COM A INVEJA, LIDA-SE COM DISTANCIAMENTO, IGNORANDO-A E DANDO A IMPRESSÃO QUE NÃO SE DEU POR ELA!
A inveja é uma emoção antiga, complexa e, na maioria das vezes, profundamente destrutiva.
Distingue-se por um sofrimento interior que decorre da percepção — muitas vezes distorcida — de que outro possui algo que se deseja, seja esse algo material, emocional ou simbólico. Essa emoção pode surgir de forma subtil ou violenta, mas raramente passa despercebida a quem tem sensibilidade apurada para captar a sua presença.
Do ponto de vista psicológico, a inveja surge muitas vezes associada a sentimentos de inferioridade, insegurança e baixa auto-estima. A inveja, vejo-a como uma emoção primitiva, enraizada nas fases iniciais do desenvolvimento psico-emocional do ser humano. A criança inveja o adulto como símbolo de emancipação e plenitude de acção naquilo que às crianças está proibido, ou que não possui, e esta emoção pode persistir, inconscientemente, ao longo da vida adulta, sendo projectada em diversas situações.

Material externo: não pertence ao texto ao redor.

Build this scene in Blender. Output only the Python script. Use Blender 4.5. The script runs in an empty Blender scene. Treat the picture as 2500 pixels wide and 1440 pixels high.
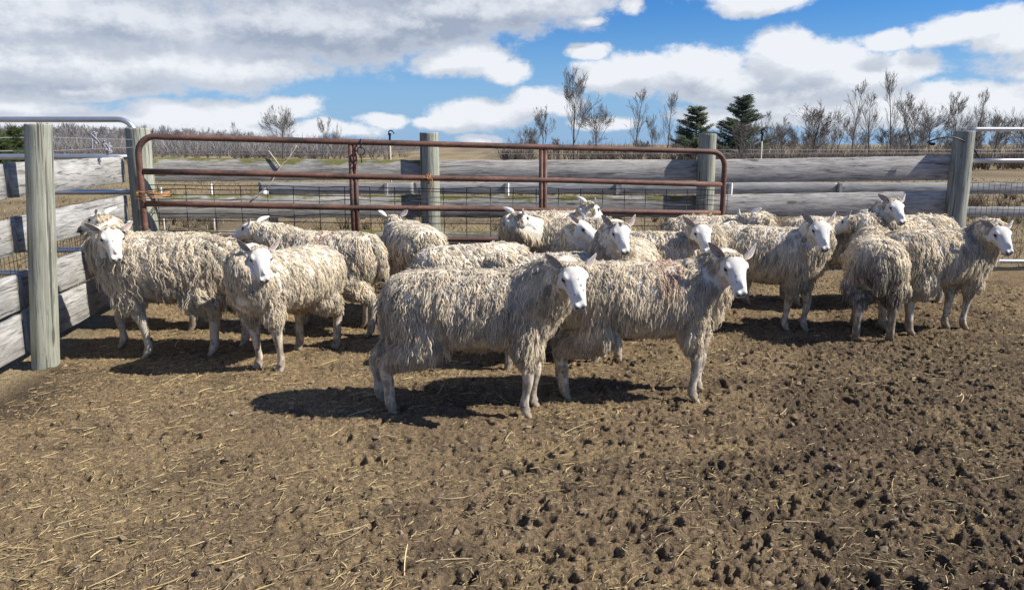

Neurológicamente, pelo que me foi chegando ao conhecimento e pelo que pude pesquisar, estudos com ressonância magnética funcional demonstraram que a inveja activa regiões do cérebro ligadas à dor física, como o córtex anterior.
Ou seja, sentir inveja dói literalmente.
E a dor é ampliada pela comparação social — mecanismo muito presente nas redes sociais, por exemplo — onde a exposição constante à “vida ideal” dos outros, que quase nunca é “real”, alimenta essa corrosão interna.
Mas talvez o mais triste na inveja não seja o sofrimento que ela causa, mas o facto de este raramente ser reconhecido por quem o sente.
Sempre assim procurei ter bem presente: tentar corrigir ou apontar a inveja a quem a manifesta é, quase sempre, inútil. A inveja é defensiva por natureza, e a sua denúncia pode ser interpretada como uma agressão. O invejoso reage muitas vezes com negação, ironia, cinismo ou até raiva — exactamente porque o sentimento toca numa ferida emocional que a pessoa não consegue admitir, sequer a si própria.
Responder com indiferença é uma forma sábia de lidar com a inveja alheia.
O silêncio, o não confronto, permitem que o tempo vá atenuando essa emoção tóxica. Muitos invejosos, quando não encontram eco ou alvo para os seus sentimentos, acabam por se desinteressar ou por redireccionar a sua atenção para outras “fontes” de frustração. A indiferença actua, neste sentido, como uma barreira silenciosa e eficaz.
Importa também considerar que a inveja raramente vem só. Traz com ela o ressentimento, o desejo de desvalorização do outro, a sabotagem subtil, e até a calúnia. É por isso que, numa acepção mais filosófica e ética, a inveja representa um atentado à dignidade humana. Rebaixa quem a sente, obscurece a lucidez moral e impede o florescimento das virtudes humanas mais nobres — como a admiração, a inspiração e a gratidão.
Por fim, a pessoa verdadeiramente inteligente, emocionalmente madura, não sente inveja — sente admiração. Admiração é o reconhecimento da grandeza do outro sem o desejo de o destruir. E isso, por si só, é um sinal de nobreza interior. Quem sente inveja, pelo contrário, é como alguém que, ao ver uma flor bonita num jardim alheio, prefere pisá-la em vez de cultivar a sua própria.
A educação emocional, sobretudo nos primeiros anos de vida, é fundamental para prevenir que sentimentos como a inveja se instalem e se tornem crónicos.
Educar para o auto-conceito positivo, para a aceitação da diferença, para o valor do esforço próprio — são algumas das bases que poderão atenuar esta sombra antiga da alma humana.
Em suma, a inveja é um fardo para quem a sente e uma ameaça silenciosa para quem a recebe. Merece compaixão, sim, mas também prudência. E, sobretudo, distância.